Maíra Rodrigues da Silva tornou-se, em 2017, a 1ª mestre quilombola da Universidade Estadual de Campinas (Unicamp). Em entrevista à série Nossa Gente, que comemora os 40 anos da EPTV, afiliada da TV Globo, ela explicou como encontrou, no contato com a natureza, uma forma de resistir preservando a natureza com um tratamento natural para o solo e os mananciais do Vale do Ribeira.
Maíra Rodrigues da Silva é mestre em Geociências pela Unicamp — Foto: Reprodução/EPTV
A comunidade de Ivaporunduva fica na região do município de Eldorado (SP) e tem como uma das principais características o cultivo da banana orgânica para comercialização. Neste local, nasceu Maíra, em 1991. “Eu saí de Ivaporunduva aos 18 anos e fui estudar em Campinas”, contou.
“A gente para e pensa quanto legado a gente trouxe, principalmente em preservação. Penso o quanto nossos antepassados negros que vieram de África nos deixaram esse legado de resistir na natureza, resistir preservando”.
‘Nossa Gente’: 1ª quilombola mestre da Unicamp estudou remédio natural para tratar solo
Fitorremediação
Banana é cultivada para comercialização na comunidade do quilombo de Ivaporunduva — Foto: Reprodução/EPTV
Mestre pelo Instituto de Geociências da universidade pública campineira, Maíra detectou que o Rio Ribeira de Iguape, que banha a região, sofreu uma intervenção por conta da extração de ouro no século XX. “Existe uma preocupação do que a gente tem na água, se isso interfere ou não na produção que está à margem do rio”.
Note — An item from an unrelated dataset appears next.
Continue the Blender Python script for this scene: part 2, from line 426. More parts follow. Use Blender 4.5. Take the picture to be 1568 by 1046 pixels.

Com a fitorremediação (processo que usa plantas para purificar ambientes contaminados), a mestre descobriu que a Canavalia ensiformis, popularmente conhecida como feijão-de-porco, poderia auxiliar na redução da poluição às margens do rio.
“A água é fertilizante natural de todo esse leito. O método era tentar diminuir a poluição usando uma planta que a gente já tivesse aqui”, explicou.
Ivaporunduva
Ivaporunduva foi formada no século XVII como quilombo por escravos e descendentes que foram trazidos de Angola, Guiné e Moçambique para trabalhar no garimpo do ouro.
“Eles contavam que a mineração, que os negros traziam o minério lá do meio do mato até a beira do rio”, relatou Benedito Alves da Silva, líder comunitário de Ivaporunduva.
Ele contou que o quilombo nasceu quando a dona da fazenda que existia no local ficou doente e foi embora. Os escravos assumiram a propriedade. “Antes do quilombo não existia família. Nascia uma criança é era como nascer um bezerro no pasto, o ‘amo’ que era o dono”.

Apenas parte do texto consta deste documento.